### [Task]
Report how many lines contain the word "scene"; answer with the number only.

### [Available data]
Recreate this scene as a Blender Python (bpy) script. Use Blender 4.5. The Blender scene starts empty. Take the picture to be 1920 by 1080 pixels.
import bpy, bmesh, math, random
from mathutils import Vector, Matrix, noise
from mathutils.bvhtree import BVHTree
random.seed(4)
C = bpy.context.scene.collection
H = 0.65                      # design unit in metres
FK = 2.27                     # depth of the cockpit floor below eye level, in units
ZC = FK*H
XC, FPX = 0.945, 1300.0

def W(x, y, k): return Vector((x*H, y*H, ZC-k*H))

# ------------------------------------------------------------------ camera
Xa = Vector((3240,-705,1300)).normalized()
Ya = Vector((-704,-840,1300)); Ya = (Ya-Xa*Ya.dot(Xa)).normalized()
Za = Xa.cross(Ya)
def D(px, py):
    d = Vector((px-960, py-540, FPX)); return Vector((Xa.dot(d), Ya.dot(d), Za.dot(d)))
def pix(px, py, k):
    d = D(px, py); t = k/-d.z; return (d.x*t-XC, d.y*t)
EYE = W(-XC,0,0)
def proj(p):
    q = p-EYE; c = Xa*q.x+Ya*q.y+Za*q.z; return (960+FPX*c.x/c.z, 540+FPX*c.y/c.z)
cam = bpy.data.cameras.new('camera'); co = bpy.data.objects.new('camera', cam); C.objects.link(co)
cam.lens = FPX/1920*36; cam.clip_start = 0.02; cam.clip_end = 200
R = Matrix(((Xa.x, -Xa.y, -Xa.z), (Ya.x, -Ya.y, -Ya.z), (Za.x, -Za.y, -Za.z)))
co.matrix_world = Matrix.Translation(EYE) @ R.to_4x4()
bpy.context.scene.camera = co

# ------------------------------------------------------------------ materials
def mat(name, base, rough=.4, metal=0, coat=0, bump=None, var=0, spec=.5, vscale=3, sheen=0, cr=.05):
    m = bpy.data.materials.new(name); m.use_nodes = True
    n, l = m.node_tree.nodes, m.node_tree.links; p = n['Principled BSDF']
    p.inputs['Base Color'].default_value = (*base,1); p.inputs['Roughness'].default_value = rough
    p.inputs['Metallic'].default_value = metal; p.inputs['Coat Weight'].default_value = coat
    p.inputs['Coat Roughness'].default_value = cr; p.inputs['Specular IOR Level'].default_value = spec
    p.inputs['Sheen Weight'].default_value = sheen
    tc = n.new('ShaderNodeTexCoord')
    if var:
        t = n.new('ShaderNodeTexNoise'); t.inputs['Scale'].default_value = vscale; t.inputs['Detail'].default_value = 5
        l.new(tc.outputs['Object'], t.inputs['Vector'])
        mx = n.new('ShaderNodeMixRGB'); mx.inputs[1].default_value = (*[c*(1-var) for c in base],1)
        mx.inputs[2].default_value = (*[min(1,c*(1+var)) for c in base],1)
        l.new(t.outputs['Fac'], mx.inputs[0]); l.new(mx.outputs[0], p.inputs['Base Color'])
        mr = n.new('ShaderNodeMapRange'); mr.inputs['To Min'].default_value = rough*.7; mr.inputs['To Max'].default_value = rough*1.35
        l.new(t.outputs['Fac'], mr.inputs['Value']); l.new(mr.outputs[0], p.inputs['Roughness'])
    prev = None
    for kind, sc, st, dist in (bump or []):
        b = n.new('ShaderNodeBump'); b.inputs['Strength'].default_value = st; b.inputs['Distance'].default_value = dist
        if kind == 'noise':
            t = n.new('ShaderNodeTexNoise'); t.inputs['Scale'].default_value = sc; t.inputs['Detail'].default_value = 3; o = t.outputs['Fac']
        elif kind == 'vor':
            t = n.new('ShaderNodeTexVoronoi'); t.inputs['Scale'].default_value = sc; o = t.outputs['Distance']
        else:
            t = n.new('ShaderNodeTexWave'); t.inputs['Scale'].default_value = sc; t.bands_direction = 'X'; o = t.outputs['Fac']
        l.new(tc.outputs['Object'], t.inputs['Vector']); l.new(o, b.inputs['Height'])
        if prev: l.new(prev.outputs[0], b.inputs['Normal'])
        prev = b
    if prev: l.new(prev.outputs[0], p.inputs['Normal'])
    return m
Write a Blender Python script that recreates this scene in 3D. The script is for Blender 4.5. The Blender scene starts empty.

### [Finished answer]
4